■ **Requirement**:
Identify the lines that contain the string "scene", then copy each of them.

Material provided start

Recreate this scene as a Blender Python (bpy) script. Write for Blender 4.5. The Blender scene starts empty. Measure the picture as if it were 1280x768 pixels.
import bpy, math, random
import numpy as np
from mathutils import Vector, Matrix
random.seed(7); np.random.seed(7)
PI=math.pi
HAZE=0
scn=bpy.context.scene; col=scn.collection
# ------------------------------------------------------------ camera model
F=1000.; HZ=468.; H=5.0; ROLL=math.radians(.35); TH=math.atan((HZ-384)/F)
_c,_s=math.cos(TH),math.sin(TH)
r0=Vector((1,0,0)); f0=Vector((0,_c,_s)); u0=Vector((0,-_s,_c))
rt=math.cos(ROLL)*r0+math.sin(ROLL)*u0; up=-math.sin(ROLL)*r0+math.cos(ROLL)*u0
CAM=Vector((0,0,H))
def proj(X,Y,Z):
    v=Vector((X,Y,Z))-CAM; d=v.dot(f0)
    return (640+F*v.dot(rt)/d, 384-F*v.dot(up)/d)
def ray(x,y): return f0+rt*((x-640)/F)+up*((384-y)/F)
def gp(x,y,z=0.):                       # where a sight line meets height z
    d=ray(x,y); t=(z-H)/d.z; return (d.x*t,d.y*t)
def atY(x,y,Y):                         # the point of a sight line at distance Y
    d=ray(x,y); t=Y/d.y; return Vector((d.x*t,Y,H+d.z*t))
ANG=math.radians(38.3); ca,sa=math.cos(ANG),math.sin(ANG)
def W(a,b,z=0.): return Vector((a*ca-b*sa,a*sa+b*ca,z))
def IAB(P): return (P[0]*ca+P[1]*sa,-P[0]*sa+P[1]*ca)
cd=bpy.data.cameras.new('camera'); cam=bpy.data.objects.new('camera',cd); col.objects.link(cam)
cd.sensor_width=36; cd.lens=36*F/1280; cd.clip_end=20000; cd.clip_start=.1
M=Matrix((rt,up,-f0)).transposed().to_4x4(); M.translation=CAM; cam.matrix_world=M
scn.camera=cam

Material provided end

■ **Exercise result**:
Recreate this scene as a Blender Python (bpy) script. Write for Blender 4.5. The Blender scene starts empty. Measure the picture as if it were 1280x768 pixels.
scn=bpy.context.scene; col=scn.collection